• **WHAT YOU NEED TO DO**
For this exercise, write out exactly, and only, the lines running from the line that contains "Generate a Blender" through the line that contains "def D(a, b, z=0.0): return".

(Scene modeling code data)

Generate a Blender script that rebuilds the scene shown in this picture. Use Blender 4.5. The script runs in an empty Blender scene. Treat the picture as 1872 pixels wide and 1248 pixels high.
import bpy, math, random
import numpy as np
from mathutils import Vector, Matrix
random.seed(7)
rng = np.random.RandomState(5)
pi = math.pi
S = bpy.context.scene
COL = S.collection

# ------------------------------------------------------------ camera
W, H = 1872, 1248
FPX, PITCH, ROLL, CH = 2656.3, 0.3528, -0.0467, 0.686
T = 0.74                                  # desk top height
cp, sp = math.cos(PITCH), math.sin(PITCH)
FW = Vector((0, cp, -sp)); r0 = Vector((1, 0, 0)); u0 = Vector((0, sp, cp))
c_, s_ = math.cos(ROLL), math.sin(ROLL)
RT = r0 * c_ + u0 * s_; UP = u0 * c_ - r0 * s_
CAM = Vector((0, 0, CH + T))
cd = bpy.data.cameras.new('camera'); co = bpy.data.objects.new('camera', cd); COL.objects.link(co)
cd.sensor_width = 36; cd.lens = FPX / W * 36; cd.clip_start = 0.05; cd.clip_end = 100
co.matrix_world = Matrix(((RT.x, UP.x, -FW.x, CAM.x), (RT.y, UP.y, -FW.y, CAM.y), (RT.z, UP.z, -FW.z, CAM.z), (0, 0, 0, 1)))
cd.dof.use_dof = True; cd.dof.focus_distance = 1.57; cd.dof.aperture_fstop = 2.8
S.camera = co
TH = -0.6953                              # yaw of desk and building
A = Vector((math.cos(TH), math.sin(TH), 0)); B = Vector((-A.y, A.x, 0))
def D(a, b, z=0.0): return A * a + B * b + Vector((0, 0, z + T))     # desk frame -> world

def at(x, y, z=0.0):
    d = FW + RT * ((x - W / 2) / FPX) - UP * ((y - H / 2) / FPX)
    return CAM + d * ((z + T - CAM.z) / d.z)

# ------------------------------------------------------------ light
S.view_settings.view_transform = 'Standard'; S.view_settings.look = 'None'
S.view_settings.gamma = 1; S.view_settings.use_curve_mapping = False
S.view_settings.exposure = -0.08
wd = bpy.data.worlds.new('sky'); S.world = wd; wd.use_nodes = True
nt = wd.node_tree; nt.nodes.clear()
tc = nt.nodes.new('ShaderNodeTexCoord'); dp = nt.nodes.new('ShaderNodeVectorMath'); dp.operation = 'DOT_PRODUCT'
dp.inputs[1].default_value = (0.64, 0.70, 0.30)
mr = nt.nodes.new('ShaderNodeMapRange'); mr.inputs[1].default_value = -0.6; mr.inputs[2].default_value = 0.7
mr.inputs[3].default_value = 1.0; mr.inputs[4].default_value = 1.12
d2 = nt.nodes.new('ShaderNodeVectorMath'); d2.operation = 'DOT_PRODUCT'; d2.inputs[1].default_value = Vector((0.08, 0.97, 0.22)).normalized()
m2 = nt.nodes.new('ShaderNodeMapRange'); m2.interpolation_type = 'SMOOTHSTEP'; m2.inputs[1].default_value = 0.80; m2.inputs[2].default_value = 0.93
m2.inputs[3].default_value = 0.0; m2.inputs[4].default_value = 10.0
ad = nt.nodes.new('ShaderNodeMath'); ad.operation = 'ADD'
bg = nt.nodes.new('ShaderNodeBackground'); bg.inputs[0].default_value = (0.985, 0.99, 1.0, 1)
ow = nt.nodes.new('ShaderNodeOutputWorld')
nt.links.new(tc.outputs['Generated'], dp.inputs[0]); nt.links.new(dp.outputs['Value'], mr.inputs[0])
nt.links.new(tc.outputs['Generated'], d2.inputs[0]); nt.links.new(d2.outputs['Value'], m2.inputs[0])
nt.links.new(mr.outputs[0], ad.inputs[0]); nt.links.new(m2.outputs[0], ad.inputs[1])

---

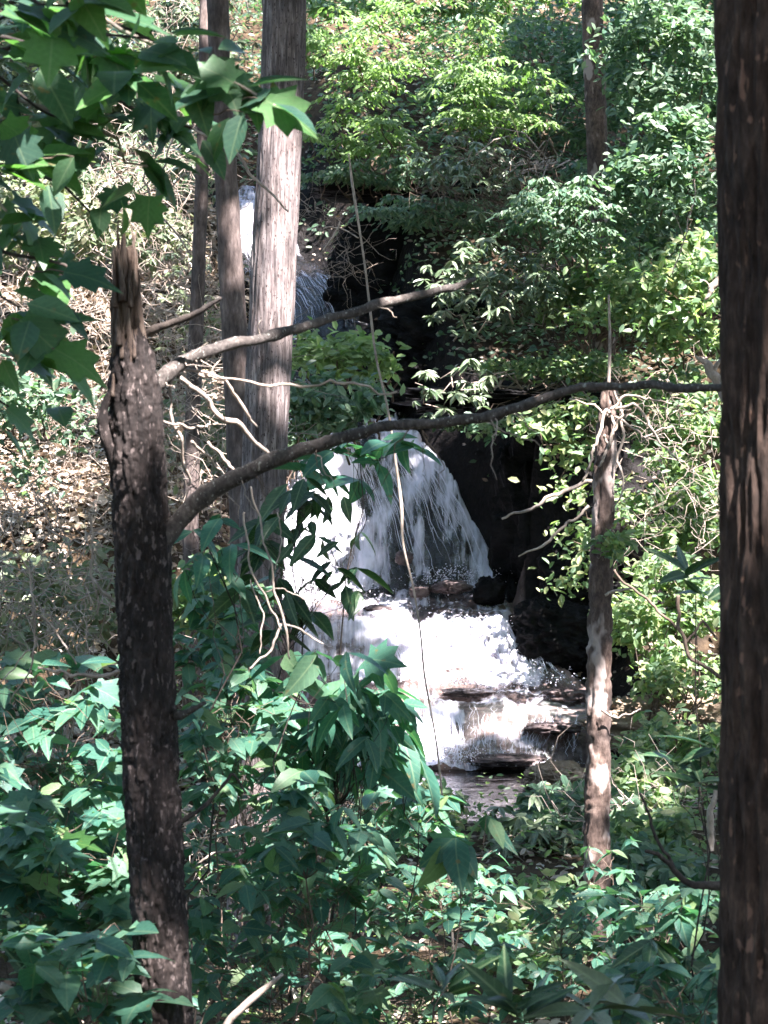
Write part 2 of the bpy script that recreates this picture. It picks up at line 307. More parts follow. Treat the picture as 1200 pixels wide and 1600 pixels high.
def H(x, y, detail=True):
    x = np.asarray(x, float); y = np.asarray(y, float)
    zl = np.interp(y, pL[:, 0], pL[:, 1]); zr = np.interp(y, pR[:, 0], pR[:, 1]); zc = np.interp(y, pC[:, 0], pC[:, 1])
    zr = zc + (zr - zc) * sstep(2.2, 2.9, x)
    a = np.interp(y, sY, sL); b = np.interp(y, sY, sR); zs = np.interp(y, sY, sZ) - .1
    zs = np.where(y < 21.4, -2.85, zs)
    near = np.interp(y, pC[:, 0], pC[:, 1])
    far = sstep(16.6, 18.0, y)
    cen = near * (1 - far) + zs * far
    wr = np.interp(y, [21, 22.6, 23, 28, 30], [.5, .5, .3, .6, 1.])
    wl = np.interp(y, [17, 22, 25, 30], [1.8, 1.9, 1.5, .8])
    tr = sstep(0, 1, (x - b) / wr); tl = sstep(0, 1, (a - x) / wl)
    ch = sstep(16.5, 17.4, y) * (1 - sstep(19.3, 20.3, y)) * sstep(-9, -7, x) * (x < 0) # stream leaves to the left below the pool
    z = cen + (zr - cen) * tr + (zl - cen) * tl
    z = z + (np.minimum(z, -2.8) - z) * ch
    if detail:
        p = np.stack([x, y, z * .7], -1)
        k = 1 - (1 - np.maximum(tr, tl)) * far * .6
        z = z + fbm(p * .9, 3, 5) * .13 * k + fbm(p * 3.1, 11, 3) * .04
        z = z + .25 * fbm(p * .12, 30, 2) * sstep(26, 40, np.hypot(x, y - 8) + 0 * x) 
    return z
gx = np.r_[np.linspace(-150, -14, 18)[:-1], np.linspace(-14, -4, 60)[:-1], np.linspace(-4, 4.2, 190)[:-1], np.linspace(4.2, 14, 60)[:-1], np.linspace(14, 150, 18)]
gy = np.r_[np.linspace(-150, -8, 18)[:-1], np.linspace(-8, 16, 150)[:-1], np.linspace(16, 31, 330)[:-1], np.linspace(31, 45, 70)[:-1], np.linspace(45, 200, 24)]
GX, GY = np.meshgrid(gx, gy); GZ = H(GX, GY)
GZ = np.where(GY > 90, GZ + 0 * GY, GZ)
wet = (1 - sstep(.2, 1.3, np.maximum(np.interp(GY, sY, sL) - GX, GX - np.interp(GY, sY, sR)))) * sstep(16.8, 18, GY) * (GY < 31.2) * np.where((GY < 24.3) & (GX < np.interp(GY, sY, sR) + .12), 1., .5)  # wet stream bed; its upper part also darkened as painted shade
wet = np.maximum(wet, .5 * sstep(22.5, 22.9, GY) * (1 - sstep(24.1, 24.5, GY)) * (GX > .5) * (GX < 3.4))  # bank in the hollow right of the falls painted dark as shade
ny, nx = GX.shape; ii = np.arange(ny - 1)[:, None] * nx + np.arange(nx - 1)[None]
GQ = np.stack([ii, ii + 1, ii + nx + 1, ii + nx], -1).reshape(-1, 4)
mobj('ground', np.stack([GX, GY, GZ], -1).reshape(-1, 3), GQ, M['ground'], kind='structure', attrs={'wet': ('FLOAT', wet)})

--

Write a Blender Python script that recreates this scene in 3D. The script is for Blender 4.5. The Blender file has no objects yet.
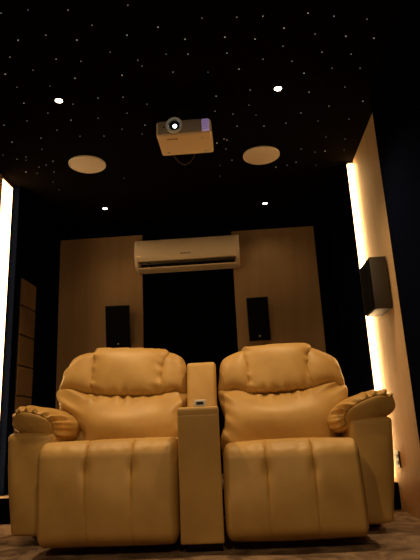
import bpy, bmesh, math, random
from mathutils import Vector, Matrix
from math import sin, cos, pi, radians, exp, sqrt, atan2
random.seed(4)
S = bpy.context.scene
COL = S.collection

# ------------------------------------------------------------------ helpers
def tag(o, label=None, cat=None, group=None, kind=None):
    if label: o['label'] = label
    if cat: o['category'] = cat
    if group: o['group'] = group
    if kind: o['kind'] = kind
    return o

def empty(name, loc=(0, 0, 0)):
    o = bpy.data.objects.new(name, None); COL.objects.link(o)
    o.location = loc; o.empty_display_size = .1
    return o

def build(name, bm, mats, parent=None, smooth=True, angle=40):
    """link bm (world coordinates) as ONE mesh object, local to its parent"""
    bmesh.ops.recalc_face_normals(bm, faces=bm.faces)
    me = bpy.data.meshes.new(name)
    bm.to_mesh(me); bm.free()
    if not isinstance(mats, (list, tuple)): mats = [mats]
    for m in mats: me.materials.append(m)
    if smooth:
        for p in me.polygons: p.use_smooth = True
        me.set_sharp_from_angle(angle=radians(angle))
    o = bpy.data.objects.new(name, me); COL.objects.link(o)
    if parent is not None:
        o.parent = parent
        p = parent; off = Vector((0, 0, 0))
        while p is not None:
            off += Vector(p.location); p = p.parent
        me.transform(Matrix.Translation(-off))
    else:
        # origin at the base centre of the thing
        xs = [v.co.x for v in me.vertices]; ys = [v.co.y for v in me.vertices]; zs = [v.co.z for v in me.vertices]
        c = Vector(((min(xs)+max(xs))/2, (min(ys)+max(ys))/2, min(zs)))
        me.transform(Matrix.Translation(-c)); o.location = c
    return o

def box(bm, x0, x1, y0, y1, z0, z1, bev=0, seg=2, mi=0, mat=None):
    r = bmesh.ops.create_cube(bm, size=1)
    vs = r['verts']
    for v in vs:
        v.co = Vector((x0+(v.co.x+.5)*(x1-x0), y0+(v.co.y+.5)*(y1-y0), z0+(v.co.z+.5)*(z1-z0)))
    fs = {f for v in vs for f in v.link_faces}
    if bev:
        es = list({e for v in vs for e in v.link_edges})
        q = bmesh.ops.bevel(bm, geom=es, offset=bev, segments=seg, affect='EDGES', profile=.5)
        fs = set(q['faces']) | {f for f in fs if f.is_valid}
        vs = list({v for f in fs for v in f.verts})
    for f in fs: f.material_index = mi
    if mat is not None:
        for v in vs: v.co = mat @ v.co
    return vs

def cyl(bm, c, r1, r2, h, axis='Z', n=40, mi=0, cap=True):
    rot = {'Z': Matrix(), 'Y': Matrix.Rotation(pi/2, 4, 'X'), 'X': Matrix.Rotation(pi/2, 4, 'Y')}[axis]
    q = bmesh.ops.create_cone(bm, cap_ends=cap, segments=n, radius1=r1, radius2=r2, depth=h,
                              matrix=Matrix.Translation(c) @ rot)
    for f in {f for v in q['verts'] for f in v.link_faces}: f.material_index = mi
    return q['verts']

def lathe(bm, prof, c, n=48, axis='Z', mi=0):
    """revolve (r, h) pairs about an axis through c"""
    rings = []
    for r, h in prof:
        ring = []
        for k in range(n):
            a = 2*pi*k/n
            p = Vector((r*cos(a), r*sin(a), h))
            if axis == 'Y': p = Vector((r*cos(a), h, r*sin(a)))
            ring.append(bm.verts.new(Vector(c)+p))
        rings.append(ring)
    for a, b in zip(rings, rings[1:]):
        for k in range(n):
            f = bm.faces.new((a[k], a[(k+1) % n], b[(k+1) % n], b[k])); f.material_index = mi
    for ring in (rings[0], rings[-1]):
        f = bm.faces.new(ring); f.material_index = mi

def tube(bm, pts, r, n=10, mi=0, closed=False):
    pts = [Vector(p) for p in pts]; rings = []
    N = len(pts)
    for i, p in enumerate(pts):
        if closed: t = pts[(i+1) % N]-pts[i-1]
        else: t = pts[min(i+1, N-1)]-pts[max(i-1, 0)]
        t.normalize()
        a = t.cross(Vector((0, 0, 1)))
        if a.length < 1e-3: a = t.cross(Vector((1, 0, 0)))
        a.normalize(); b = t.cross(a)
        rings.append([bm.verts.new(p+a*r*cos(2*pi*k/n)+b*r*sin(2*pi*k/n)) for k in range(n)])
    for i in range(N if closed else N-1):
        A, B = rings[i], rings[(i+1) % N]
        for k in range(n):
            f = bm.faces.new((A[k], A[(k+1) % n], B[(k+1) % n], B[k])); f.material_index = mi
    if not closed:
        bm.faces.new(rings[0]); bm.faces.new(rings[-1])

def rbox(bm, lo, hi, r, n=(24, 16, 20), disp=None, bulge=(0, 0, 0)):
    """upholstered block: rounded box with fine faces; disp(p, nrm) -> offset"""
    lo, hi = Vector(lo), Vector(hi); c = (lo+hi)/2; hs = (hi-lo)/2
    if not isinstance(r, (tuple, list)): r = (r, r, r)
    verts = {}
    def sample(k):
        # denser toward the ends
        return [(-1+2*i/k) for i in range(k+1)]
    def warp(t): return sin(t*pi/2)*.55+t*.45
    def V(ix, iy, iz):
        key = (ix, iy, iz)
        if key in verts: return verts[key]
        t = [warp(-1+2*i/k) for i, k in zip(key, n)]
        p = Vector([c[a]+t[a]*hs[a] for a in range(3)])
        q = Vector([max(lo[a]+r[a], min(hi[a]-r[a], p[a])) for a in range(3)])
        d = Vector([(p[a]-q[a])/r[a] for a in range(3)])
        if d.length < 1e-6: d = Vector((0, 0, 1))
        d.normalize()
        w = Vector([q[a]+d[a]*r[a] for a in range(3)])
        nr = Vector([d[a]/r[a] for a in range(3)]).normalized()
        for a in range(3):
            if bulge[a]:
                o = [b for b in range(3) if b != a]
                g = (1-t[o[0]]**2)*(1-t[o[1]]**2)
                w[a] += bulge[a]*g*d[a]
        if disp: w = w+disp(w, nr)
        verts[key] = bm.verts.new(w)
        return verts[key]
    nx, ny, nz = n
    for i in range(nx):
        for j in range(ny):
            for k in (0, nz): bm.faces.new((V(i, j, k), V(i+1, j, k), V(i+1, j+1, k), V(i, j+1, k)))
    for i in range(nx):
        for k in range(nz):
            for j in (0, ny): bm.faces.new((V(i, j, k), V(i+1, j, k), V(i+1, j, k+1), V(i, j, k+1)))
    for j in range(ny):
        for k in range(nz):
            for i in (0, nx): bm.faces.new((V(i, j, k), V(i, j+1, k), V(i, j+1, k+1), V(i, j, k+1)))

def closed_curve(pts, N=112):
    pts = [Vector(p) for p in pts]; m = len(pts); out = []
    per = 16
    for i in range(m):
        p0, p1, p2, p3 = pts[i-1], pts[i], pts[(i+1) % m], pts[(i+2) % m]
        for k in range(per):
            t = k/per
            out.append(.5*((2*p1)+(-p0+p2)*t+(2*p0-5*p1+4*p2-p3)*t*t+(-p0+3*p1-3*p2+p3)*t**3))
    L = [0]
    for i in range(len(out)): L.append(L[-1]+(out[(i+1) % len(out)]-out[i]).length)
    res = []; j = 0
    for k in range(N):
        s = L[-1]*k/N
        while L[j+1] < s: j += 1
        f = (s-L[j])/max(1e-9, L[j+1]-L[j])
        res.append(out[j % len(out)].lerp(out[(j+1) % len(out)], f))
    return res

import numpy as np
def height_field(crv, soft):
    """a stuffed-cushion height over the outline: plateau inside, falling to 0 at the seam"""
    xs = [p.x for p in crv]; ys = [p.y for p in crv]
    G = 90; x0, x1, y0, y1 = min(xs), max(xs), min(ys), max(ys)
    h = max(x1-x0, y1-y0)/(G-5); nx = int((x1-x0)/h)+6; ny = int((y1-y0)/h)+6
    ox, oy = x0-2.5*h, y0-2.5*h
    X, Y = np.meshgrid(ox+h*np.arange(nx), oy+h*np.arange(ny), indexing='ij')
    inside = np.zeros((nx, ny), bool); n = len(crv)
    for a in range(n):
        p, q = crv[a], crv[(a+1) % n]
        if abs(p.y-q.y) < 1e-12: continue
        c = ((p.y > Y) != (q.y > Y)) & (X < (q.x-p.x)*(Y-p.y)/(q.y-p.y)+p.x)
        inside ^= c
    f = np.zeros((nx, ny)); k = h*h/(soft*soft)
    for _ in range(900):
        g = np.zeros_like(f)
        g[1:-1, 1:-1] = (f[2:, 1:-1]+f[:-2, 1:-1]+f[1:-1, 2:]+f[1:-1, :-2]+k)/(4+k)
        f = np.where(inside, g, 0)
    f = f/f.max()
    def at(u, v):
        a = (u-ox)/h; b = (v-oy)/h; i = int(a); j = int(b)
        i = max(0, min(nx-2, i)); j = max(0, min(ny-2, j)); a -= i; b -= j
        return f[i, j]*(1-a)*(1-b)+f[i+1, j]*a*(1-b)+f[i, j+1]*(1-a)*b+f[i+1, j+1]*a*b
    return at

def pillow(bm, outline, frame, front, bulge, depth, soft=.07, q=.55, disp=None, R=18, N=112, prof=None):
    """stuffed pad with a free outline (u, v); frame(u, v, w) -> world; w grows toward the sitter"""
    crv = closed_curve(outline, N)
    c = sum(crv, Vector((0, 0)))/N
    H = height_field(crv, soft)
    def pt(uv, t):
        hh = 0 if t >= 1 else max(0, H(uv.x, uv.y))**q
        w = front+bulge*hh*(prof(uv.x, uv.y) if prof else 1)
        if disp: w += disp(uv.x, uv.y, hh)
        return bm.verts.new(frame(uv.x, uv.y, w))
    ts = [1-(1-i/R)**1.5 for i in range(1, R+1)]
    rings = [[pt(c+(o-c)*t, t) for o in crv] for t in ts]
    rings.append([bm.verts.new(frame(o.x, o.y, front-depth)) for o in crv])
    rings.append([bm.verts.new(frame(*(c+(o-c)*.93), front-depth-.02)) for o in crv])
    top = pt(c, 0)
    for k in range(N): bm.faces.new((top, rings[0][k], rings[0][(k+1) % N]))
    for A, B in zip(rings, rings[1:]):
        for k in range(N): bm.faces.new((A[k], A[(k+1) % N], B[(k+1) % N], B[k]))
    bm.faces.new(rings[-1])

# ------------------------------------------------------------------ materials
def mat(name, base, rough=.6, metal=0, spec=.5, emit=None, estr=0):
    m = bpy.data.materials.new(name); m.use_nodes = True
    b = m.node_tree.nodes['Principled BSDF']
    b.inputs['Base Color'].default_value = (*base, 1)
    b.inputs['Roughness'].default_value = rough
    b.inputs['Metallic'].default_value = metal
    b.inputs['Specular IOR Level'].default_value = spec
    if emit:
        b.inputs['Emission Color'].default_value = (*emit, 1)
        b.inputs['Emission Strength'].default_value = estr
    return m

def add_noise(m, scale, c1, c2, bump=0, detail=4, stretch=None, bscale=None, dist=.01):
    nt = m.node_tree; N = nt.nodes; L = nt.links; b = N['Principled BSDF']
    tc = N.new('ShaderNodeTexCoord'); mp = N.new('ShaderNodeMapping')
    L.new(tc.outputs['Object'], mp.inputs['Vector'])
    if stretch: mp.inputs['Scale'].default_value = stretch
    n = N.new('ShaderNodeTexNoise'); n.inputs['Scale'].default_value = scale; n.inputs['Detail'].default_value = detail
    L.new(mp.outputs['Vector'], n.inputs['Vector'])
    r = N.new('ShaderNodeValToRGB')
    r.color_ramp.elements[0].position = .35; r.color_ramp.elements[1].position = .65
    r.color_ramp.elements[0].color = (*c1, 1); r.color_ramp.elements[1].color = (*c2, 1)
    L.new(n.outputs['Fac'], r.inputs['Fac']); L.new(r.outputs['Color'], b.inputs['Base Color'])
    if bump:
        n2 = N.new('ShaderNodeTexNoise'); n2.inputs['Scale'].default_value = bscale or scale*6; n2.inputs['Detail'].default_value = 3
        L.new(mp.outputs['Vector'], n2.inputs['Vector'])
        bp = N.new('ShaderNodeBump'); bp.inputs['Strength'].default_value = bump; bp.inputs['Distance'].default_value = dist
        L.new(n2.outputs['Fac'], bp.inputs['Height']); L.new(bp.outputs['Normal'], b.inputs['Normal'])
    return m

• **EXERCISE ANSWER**
Generate a Blender script that rebuilds the scene shown in this picture. Use Blender 4.5. The script runs in an empty Blender scene. Treat the picture as 1872 pixels wide and 1248 pixels high.
import bpy, math, random
import numpy as np
from mathutils import Vector, Matrix
random.seed(7)
rng = np.random.RandomState(5)
pi = math.pi
S = bpy.context.scene
COL = S.collection

# ------------------------------------------------------------ camera
W, H = 1872, 1248
FPX, PITCH, ROLL, CH = 2656.3, 0.3528, -0.0467, 0.686
T = 0.74                                  # desk top height
cp, sp = math.cos(PITCH), math.sin(PITCH)
FW = Vector((0, cp, -sp)); r0 = Vector((1, 0, 0)); u0 = Vector((0, sp, cp))
c_, s_ = math.cos(ROLL), math.sin(ROLL)
RT = r0 * c_ + u0 * s_; UP = u0 * c_ - r0 * s_
CAM = Vector((0, 0, CH + T))
cd = bpy.data.cameras.new('camera'); co = bpy.data.objects.new('camera', cd); COL.objects.link(co)
cd.sensor_width = 36; cd.lens = FPX / W * 36; cd.clip_start = 0.05; cd.clip_end = 100
co.matrix_world = Matrix(((RT.x, UP.x, -FW.x, CAM.x), (RT.y, UP.y, -FW.y, CAM.y), (RT.z, UP.z, -FW.z, CAM.z), (0, 0, 0, 1)))
cd.dof.use_dof = True; cd.dof.focus_distance = 1.57; cd.dof.aperture_fstop = 2.8
S.camera = co
TH = -0.6953                              # yaw of desk and building
A = Vector((math.cos(TH), math.sin(TH), 0)); B = Vector((-A.y, A.x, 0))
def D(a, b, z=0.0): return A * a + B * b + Vector((0, 0, z + T))     # desk frame -> world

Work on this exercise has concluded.